En la legación sueca, Kleist halló a Bernardotte cuando éste se disponía a salir. El conde le prometió que vería a Ribbentrop. Pero antes tenía una cita con Kaltenbrunner y Schellenberg. Himmler seguía esperando lo que iba a hacer Ribbentrop, antes de comprometerse personalmente.
Bernadotte fue conducido hasta la lujosa mansión de Kaltenbrunner, la cual se hallaba situada en los alrededores de Berlín. El conde, que era sobrino del rey Gustavo V, era un hombre a la vez elegante, sencillo e ingenuo. Llevaba con gallardía su peculiar uniforme de la Cruz Roja, y usaba un bastón con la misma soltura que si hubiese nacido con él. Sin embargo, una de sus fotografías favoritas era aquella en que aparecía apoyándose agotado contra un árbol, vestido con pantalones cortos de boy scout. Y es que, según algunos amigos, su esposa, la norteamericana Estelle Manville, le había enseñado a reírse de sí mismo.
Bernadotte se hallaba especialmente calificado para desempeñar la misión que le llevaba a Alemania. Si bien no era un intelectual, poseía una cualidad de enorme valor: un gran sentido común. En las negociaciones nunca se daba por vencido. Era capaz de discutir horas y horas sin perder su buen humor, y si las cosas se ponían algo serias, comenzaba a contar chistes. Pero tal vez su mayor virtud residía en sus deseos de ayudar a los desafortunados, y en la firme creencia de que la mayoría de los hombres tenían un buen fondo, y podía persuadírseles para que obraran correctamente.
Con fría cortesía, Kaltenbrunner ofreció a su invitado cigarrillos Chesterfield y una copa de Dubonnet. Al tiempo que aceptaba lo que le ofrecían, Bernadotte pensó que aquello era parte del botín obtenido en territorio francés. Kaltenbrunner escrutó entonces a Bernadotte con ojos inquisitivos, y le preguntó el motivo por el cual deseaba ver a Himmler. Una entrevista en tal ocasión resultaría muy difícil de concertar, e inquirió si no podía transmitirle él el mensaje del conde. Sin esperar la respuesta, Kaltenbrunner preguntó, mientras encendía otro cigarrillo con sus dedos manchados de nicotina:
– ¿Actúa usted siguiendo instrucciones oficiales?

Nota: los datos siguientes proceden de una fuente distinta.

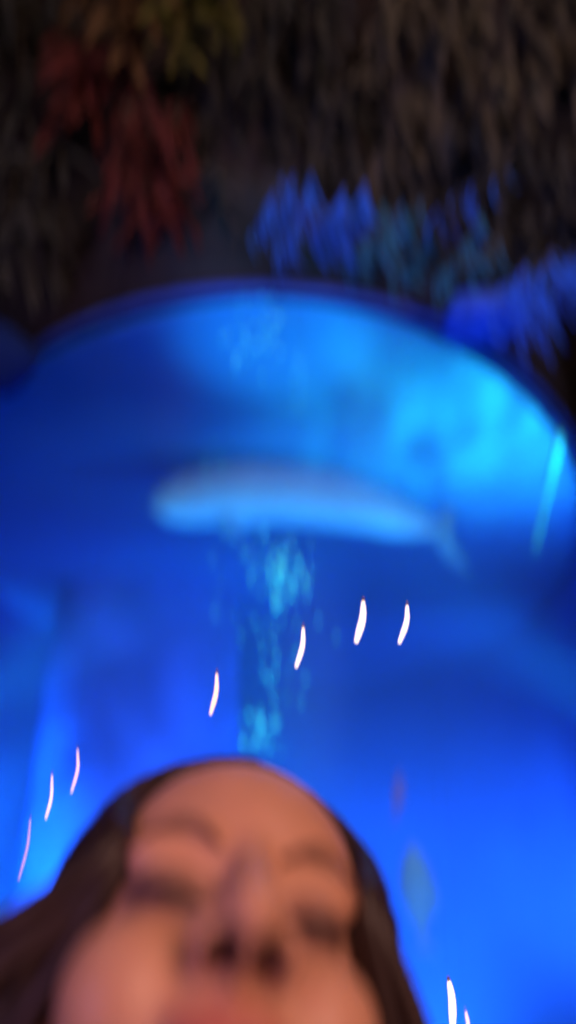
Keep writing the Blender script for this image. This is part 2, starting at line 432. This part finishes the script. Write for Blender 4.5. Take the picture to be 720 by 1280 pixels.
# ------------------------------------------------------------------ canopy plants
CG = 'plants of the dark canopy over the tank'
def leaf(bm, base, d, L, W, droop, face, n=6):
    """a curved blade with a folded midrib"""
    d = d.normalized(); s = d.cross(face)
    if s.length < 1e-3: s = d.cross(Vector((1, .2, 0)))
    s.normalize(); rows = []; p = base.copy(); nrm = s.cross(d)
    for i in range(n + 1):
        t = i / n
        w = W * (math.sin(math.pi * min(t * .92 + .06, 1)) ** .8) * .5
        nrm = s.cross(d).normalized()
        rows.append((bm.verts.new(p - s*w + nrm*w*.35), bm.verts.new(p), bm.verts.new(p + s*w + nrm*w*.35)))
        d = (d + droop / n).normalized(); p = p + d * (L / n)
    for i in range(n):
        a, b = rows[i], rows[i+1]
        bm.faces.new((a[0], a[1], b[1], b[0])); bm.faces.new((a[1], a[2], b[2], b[1]))
def plant(name, label, cat, region, depth, cnt, L, W, m, lean=(0, 0), grp=None, droop=0.5, stem_to=None):
    """leaves spread along a few hanging stems inside the region the plant takes"""
    x0, y0, x1, y1 = region
    t = thing(name, label, cat, grp)
    bl = bmesh.new(); bs = bmesh.new()
    cnt = int(cnt * (2.5 if grp == CG else 1.5)); W *= (.55 if grp == CG else .36); L *= 1.2
    ns = max(2, cnt // 12); k = 0
    for i in range(ns):
        fx = (i + .5) / ns + random.uniform(-.3, .3) / ns
        xa = x0 + (x1 - x0) * fx
        dz = depth + random.uniform(-.08, .08)
        top = at(xa + lean[0] * .8, y0 - 12, dz); bot = at(xa - lean[0] * .8, y1 - (y1-y0) * random.uniform(.05, .4), dz)
        S = catmull([top, (top + bot) / 2 + Vector((random.uniform(-.02, .02), random.uniform(-.03, .03), 0)), bot], 6)
        tube(bs, S, [.004 - .0002 * j for j in range(len(S))], 6)
        for j in range(cnt // ns):
            q = S[random.randrange(len(S))]
            a = random.uniform(0, 2 * math.pi)
            dirv = Vector((math.cos(a) * .5 + lean[0] * .004, math.sin(a) * .5, -0.8 + random.uniform(-.3, .5)))
            if lean[0]: dirv = Vector((-lean[0] * .010 + random.gauss(0, .22), random.gauss(0, .3), -1))
            leaf(bl, q, dirv, L * random.uniform(.6, 1.15), W * random.uniform(.7, 1.2), Vector((lean[1] * .01, 0, -droop)), Vector((random.gauss(0, .35), -1, random.gauss(.2, .35))))
    build('leaves', bl, M[m], t, smooth=True); build('stem', bs, M['stem'], t)
    base_at(t, at((x0+x1)/2, y0, depth))
D = 1.78
plant('canopy_plant', 'dark green plant hanging in the upper left corner', 'plant', (-40, -40, 70, 170), D+.2, 40, .16, .05, 'leaf_dark', grp=CG)
plant('canopy_plant', 'amber brown leaves hanging at the top, left of the olive leaves', 'plant', (110, -50, 185, 50), D, 22, .14, .055, 'leaf_amber', grp=CG)
plant('canopy_plant', 'olive yellow leaves hanging at the top between amber and dark leaves', 'plant', (205, -50, 272, 75), D, 24, .14, .055, 'leaf_olive', grp=CG)
plant('red_leaf_plant', 'upper dull red leaves hanging under the amber ones', 'plant', (75, 50, 165, 160), D+.08, 24, .13, .05, 'leaf_red', grp=CG)
plant('red_leaf_plant', 'brightest red leaf spray hanging lowest over the left of the rim', 'plant', (150, 140, 245, 300), D, 40, .15, .045, 'leaf_red', grp=CG, droop=.8)
plant('canopy_plant', 'grey green trailing plant hanging at the far left over the rim', 'plant', (0, 200, 90, 350), D, 26, .15, .035, 'leaf_grey', grp=CG)
plant('canopy_plant', 'dark plant hanging between the red spray and the blue lit ferns', 'plant', (240, 60, 330, 290), D+.1, 40, .15, .04, 'leaf_dark', grp=CG)
plant('canopy_plant', 'thin grey leaved plant just left of the blue lit ferns', 'plant', (252, 215, 285, 300), D-.1, 12, .11, .02, 'leaf_grey', grp=CG)
plant('canopy_plant', 'dark brown plant hanging at the top centre', 'plant', (310, -40, 420, 120), D+.15, 40, .17, .05, 'leaf_dark', (15, 30), CG)
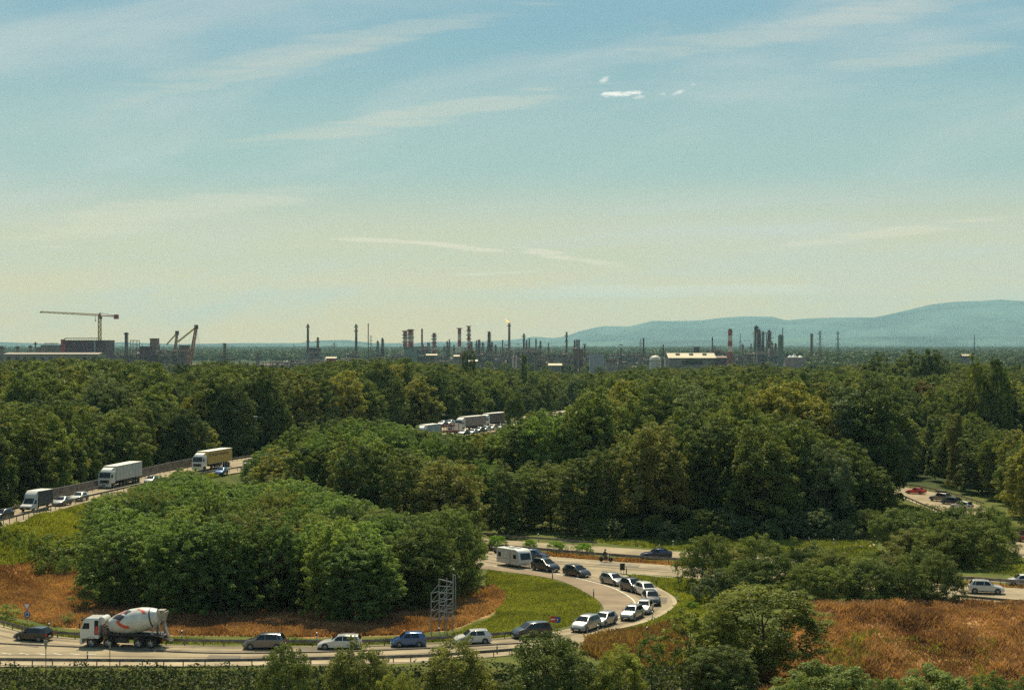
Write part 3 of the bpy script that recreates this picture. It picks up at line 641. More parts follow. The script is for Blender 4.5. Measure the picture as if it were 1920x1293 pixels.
def woodland_ok(x, y):
    p = px_of(x, y)
    if hdist(x, y) < 7.5: return False
    if near_poly(x, y, RAMP, 8.5 if p < 1775 else 4.0): return False
    behind = y > interp(x, HW_MID)                     # beyond the elevated highway
    if behind: return y > 250 or p < 0
    if p < 880: return y > interp(p, [(400, 330), (470, 322), (560, 292), (700, 270), (880, 260)])
    if p <= 1690: return y > interp(p, [(880, 272), (960, 275), (1100, 272), (1300, 272), (1500, 270), (1630, 276), (1690, 340)])
    yl = interp(p, [(1690, 356), (1760, 346), (1845, 318), (1900, 290), (1960, 265), (2200, 250)])
    return y > yl+3
HW_MID = sorted([(q.x, q.y) for q in HC])
rg = random.Random(21); spots = []
y = 240.0
while y < 900:
    sp = 8.2 if y < 420 else 9.0 if y < 600 else 10.5
    xw = y*.365+12; x = -xw
    while x < xw:
        a, b_ = x+rg.uniform(-.36, .36)*sp, y+rg.uniform(-.3, .3)*sp
        if woodland_ok(a, b_): spots.append((a, b_))
        x += sp
    y += sp*.9
cand = []
for x, y in spots:
    p = px_of(x, y); zb = float(height(x, y)) if hdist(x, y) < 30 else 0.0
    behind = y > interp(x, HW_MID) and x < 62
    cap = hcap(x, y, WOOD_TOP, zb)
    if behind:
        h = rg.uniform(19, 27)
        if y < interp(x, HW_MID)+45: h = min(h, rg.uniform(16, 22))
        if p < 560 and y < 400: h = min(h, hcap(x, y, [(-400, 745), (60, 752), (200, 748), (330, 765), (450, 785), (560, 800)], zb)*rg.uniform(.85, 1.04))
        if p > 940: h = min(h, rg.uniform(11, 20))
    else:
        h = rg.uniform(17, 25) if p > 1080 else rg.uniform(16, 24)
        gap = p < 1110
        if gap: cap = min(cap, hcap(x, y, HWY_GAP, zb)*1.04)
        if y < 318 and p < 1700: cap = min(cap, hcap(x, y, FRONT, zb)*rg.uniform(.86, 1.03))
        if 1690 <= p and y < 420: cap = min(cap, hcap(x, y, [(1690, 850), (1720, 790), (1800, 770), (1900, 800), (2300, 800)], zb)*rg.uniform(.85, 1.05))
        if y > 420: h *= .93
    cap = cap*rg.uniform(.97, 1.0) if (not behind and p < 1110) else cap*rg.uniform(.90, 1.0)
    h = min(h, cap)
    if h < 4: continue
    r_ = rg.random()
    if not behind and p < 1080: key = rg.choice(['loc1', 'loc3', 'oak4', 'oak1', 'dark1', 'edge0'])
    elif behind and p < 700 and y < 420: key = rg.choice(['oak0', 'oak1', 'oak2', 'dark0', 'dark1', 'oak4'])
    else: key = rg.choice(['oak0', 'oak1', 'oak2', 'oak3', 'oak4', 'dark0', 'dark1', 'oak0', 'oak2'])
    if r_ < .03: key = 'grey0'
    elif r_ < .045 and p > 1000: key = 'russ0'
    elif r_ < .075 and y > 350: key = rg.choice(['pop0', 'pop1'])
    wide = rg.uniform(.85, 1.1)*(1.0 if h > 14 else 1.25)
    if key in ('pop0', 'pop1'): wide = rg.uniform(.95, 1.2)
    cand.append((y, x, h, key, wide, p, behind))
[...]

Bernadotte, que deseaba tratar directamente con Himmler, decidió confiarle lo menos posible:
– No, pero puedo asegurarle que no sólo el Gobierno sueco, sino también la totalidad del pueblo de mi país, comparten la opinión que acabo de expresar.
Kaltenbrunner manifestó que deploraba la situación, lo mismo que Himmler, el cual estaba deseando establecer buenas relaciones entre los dos países, pero que algunas medidas rigurosas, como la de detener a rehenes, eran necesarias para combatir los actos de sabotaje.
– Sería una gran desgracia para Alemania -dijo Schellenberg, que se hallaba presente en la entrevista- si Suecia se viera arrastrada a la guerra contra su voluntad.
Bernadotte observó inmediatamente los corteses modales del jefe de espías, el cual le pareció más inglés que alemán. Aquél era un hombre de gran prestigio en los medios internacionales, y sus motivos se hallaban fuera de toda sospecha. Con él como intermediario, Suecia, que tenía especial interés en la pacificación del norte de Europa, seguramente podría lograr una paz para Occidente. Era una posibilidad interesante.